A las altas horas del 29 de julio de 1966, mientras las autoridades se encuentran en las instalaciones, la Policía Federal ingresa a la Facultad en una jornada que hoy se recuerda como “la noche de los bastones largos”. Luego de enfrentar a las fuerzas de seguridad y que le rompan un dedo, García renuncia a su puesto en repudio al régimen de Onganía, terminando su mandato como decano.

En esos años el científico aprovecha la ocasión para viajar a Europa junto a su esposa, la reconocida psicóloga Emilia Ferreiro, y se instala en Suiza. Allí trabaja con Jean Piaget, y colaborando en el desarrollo de la epistemología genética, uno de los bastiones más fuertes de la teoría piagetiana. “Esto que plantean es revolucionario para la época, porque sugiere que el desarrollo del conocimiento tiene un sentido biológico. Hablan de un rol activo, donde el sujeto va a actuar para construir su conocimiento, resaltando el rol fundamental de que existan ambientes estimulantes en los que pueda hacerlo”, destaca la psicopedagoga Belén Palmieri, reforzando la visión de García respecto a la enseñanza.

Después de pasar algunos años investigando el cambio climático para las Naciones Unidas, Rolando intenta regresar a la Argentina pero poco después se muda definitivamente a México, huyendo de las amenazas de la Triple A. Mucho tiempo más tarde, con la vuelta de la democracia, la pareja emprende un segundo intento por volver al país, pero García se encuentra con una Argentina que lo hace sentir olvidado y desvalido.

Aliaga, quien fue decano de Exactas entre el 2006 y el 2014, lo conoce tres días después de asumir su cargo, cuando visita a la eminencia en su casa. “Su primera reacción fue justamente explicarme cómo sentía que lo habían destratado en Argentina”, recuerda apenado. “Yo intenté que sintiera que la Facultad le tenía un enorme reconocimiento por lo que había hecho por el país y por la universidad.

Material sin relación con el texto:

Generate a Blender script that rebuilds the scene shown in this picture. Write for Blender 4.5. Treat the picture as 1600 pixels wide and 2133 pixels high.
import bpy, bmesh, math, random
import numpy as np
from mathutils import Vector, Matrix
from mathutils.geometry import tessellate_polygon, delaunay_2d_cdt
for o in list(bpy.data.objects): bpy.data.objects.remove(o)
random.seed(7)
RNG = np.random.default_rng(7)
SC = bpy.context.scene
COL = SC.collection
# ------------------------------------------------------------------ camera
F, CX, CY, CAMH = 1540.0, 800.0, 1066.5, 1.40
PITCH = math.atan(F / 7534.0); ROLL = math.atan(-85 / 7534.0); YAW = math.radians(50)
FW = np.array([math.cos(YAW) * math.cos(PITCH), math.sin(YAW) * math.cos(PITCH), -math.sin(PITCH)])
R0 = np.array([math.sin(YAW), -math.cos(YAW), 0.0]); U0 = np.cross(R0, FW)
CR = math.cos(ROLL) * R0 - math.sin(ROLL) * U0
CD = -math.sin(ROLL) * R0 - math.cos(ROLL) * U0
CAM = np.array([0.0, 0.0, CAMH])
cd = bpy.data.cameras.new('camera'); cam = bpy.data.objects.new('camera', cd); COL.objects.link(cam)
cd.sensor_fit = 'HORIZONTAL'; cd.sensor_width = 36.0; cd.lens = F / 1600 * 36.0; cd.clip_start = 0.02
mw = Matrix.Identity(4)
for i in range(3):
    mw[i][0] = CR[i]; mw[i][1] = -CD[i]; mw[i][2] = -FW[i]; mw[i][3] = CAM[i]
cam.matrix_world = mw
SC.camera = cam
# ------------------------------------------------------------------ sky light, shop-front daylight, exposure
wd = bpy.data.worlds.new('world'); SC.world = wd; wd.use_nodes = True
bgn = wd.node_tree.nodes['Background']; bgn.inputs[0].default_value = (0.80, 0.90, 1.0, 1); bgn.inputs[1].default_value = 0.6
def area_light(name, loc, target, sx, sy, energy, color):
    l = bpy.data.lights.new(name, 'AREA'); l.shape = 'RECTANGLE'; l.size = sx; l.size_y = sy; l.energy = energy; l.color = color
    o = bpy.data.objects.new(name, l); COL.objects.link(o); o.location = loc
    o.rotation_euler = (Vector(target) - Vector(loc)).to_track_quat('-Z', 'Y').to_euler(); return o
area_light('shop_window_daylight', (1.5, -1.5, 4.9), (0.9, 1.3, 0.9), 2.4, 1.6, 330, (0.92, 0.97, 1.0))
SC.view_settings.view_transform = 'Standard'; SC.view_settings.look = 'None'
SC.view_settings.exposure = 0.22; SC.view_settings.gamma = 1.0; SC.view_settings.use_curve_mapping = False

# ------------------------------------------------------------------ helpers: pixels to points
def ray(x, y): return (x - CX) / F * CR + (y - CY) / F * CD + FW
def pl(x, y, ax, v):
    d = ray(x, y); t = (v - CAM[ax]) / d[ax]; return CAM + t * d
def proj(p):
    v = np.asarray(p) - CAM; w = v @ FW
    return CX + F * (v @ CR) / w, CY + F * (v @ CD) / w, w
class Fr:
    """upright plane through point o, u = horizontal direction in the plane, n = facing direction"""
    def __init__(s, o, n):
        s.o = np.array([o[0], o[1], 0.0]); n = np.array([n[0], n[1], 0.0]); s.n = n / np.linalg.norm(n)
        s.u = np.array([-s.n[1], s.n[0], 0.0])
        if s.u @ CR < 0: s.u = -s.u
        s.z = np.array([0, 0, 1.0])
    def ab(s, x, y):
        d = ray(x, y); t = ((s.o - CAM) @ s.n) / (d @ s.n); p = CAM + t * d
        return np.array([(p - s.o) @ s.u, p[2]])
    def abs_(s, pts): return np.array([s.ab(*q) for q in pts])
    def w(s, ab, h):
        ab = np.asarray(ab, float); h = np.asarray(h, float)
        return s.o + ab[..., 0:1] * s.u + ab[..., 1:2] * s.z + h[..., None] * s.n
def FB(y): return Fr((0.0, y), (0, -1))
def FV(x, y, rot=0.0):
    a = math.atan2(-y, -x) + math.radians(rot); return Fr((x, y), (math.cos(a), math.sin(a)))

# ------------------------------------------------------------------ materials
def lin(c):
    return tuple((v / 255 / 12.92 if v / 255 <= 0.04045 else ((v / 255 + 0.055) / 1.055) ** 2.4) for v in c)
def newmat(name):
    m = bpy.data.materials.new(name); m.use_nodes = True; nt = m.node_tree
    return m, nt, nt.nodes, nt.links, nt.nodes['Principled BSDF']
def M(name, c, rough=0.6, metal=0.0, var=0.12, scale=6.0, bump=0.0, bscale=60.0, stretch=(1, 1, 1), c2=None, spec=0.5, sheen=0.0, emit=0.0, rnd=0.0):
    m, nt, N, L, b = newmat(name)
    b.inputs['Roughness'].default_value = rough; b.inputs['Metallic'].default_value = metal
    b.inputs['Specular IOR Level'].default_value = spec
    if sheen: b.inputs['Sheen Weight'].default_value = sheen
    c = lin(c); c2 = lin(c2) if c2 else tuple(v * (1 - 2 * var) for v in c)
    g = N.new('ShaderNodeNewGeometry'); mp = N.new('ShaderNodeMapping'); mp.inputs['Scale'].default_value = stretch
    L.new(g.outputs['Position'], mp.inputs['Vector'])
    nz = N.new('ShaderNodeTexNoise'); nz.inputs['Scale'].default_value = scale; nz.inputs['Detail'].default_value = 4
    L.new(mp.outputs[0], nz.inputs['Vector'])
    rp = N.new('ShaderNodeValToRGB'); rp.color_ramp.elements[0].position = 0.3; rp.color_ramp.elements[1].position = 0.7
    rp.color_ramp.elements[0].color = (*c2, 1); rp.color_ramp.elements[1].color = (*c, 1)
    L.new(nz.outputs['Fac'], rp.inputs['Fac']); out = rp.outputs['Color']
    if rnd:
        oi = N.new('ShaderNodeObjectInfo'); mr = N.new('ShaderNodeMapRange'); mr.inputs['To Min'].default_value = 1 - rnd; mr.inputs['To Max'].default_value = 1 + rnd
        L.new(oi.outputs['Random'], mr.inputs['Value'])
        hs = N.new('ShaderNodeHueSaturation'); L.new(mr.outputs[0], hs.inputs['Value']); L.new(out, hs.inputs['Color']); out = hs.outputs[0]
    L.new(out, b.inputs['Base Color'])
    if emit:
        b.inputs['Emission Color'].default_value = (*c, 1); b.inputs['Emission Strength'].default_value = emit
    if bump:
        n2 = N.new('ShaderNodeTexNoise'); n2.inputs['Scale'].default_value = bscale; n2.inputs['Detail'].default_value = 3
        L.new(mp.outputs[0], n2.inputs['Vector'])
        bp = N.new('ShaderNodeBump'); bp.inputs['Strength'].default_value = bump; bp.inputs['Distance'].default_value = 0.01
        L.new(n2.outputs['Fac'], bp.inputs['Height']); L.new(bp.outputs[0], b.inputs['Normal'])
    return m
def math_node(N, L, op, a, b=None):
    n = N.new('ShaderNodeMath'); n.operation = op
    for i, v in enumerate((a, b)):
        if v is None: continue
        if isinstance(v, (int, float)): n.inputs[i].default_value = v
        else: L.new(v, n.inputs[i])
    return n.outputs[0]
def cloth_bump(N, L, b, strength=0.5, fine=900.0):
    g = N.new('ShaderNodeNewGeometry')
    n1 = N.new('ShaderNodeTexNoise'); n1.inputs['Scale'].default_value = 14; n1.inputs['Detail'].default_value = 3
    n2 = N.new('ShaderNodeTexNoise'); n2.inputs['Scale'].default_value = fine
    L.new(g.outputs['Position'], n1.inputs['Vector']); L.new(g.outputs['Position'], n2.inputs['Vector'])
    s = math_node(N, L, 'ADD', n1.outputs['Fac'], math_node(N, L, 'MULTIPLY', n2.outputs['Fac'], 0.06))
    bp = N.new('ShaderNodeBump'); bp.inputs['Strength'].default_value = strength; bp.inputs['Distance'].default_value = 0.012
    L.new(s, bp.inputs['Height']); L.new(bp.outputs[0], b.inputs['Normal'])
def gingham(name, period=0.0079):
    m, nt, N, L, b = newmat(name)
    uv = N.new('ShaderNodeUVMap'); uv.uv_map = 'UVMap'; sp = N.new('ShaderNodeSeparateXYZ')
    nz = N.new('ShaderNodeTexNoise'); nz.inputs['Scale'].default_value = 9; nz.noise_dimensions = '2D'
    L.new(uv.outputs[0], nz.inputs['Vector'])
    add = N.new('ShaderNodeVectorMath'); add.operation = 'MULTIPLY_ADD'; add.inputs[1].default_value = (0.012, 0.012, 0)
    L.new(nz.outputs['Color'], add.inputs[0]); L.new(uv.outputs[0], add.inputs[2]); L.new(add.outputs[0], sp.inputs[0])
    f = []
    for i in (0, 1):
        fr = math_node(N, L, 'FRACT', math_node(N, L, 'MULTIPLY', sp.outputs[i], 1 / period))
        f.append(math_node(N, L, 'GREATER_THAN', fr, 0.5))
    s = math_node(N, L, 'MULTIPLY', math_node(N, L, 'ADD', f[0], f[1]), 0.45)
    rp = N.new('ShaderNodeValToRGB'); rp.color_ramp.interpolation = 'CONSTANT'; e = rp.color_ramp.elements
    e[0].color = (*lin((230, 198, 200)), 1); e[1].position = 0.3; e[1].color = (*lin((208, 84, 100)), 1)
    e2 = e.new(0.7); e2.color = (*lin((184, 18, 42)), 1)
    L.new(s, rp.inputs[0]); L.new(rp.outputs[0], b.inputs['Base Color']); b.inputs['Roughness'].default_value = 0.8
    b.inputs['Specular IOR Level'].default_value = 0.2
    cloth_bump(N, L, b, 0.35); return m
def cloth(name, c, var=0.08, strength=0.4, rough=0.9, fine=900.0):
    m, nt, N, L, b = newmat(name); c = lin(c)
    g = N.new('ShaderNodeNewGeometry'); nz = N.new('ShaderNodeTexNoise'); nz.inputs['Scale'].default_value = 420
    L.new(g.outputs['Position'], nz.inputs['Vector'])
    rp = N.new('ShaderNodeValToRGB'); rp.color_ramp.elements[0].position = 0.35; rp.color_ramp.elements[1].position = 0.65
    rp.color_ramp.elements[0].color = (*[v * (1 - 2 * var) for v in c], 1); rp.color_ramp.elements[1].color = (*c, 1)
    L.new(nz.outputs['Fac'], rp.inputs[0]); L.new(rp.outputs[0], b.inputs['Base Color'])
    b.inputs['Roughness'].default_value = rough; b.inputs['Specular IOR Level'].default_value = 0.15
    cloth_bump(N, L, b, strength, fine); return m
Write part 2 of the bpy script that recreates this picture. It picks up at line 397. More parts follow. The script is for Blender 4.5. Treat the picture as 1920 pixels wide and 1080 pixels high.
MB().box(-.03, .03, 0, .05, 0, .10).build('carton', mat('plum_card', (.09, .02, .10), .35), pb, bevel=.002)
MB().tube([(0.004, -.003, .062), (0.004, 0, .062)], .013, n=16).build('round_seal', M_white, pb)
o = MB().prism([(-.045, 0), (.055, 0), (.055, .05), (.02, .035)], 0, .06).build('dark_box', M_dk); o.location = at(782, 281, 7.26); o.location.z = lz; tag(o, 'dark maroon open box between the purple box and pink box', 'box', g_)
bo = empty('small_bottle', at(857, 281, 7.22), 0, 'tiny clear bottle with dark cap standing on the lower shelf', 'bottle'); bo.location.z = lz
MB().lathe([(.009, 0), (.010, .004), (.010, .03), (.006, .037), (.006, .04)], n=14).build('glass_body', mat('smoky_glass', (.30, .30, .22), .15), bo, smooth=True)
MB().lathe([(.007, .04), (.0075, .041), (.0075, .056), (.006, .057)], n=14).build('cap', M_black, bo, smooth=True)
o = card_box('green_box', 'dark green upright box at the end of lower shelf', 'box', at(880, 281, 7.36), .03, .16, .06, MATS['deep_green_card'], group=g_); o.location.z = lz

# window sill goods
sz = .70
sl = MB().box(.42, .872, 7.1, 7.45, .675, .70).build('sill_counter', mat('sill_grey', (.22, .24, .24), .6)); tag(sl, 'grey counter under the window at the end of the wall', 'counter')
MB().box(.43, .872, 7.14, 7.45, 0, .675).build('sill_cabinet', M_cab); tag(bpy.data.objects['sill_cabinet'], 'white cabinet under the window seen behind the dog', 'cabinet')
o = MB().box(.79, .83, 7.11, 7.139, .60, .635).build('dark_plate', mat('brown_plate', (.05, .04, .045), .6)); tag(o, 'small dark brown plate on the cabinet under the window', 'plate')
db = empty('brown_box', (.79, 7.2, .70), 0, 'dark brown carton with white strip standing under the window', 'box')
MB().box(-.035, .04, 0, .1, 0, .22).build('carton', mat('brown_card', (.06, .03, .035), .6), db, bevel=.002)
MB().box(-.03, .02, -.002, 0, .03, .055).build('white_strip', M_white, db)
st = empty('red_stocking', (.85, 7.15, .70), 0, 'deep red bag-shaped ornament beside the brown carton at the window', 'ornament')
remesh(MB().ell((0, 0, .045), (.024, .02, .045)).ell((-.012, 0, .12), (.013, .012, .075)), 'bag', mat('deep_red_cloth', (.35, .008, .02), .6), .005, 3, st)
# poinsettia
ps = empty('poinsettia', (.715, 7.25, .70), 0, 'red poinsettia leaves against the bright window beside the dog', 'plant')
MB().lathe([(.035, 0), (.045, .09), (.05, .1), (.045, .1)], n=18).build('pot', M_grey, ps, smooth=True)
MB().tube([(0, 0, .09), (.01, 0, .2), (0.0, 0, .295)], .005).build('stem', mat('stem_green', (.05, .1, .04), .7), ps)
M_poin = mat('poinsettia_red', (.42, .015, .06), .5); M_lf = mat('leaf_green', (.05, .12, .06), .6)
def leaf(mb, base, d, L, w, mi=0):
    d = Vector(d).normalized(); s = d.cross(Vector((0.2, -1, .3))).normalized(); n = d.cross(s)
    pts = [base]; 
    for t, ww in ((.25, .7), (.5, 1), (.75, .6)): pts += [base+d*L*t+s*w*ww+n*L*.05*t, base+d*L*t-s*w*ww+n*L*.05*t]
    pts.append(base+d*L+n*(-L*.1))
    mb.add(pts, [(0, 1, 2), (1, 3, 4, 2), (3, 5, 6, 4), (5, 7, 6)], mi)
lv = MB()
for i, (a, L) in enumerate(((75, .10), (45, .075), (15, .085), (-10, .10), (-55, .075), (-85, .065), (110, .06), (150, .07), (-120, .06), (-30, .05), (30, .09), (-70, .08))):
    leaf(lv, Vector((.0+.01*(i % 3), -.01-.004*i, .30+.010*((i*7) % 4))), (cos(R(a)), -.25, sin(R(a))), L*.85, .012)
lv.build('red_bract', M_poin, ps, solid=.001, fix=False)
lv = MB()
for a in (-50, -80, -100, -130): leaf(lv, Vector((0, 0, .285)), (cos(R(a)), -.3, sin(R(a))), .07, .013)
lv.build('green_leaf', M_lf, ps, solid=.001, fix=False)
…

Cuando cumplió 90 años en el 2009, le pusimos su nombre al pabellón de Exactas que él había creado, y pudo verlo en vida. Estaba muy emocionado y muy agradecido”.

García, quien se ha llevado no mucho más que la letra chica en la historia de nuestro país, dedicó toda su vida a colocar semillas para que él y tantos otros profesionales de la ciencia pudieran defender la investigación como camino hacia el progreso. “Él creía que en ciencia había que tener una formación muy rigurosa pero que también había que poder aplicar eso a resolver problemas del país”, comenta. La breve amistad que compartieron permitieron que el científico pudiera recomponer su relación con la facultad, pero más que nada con la Argentina. Aliaga sabe que esto marcó definitivamente los últimos años de su vida. “Emilia, su mujer, era una persona de pocas palabras. En su cumpleaños 90, bajando el ascensor, recuerdo que me dijo: a esta edad, es bueno saber que tuvo sentido”.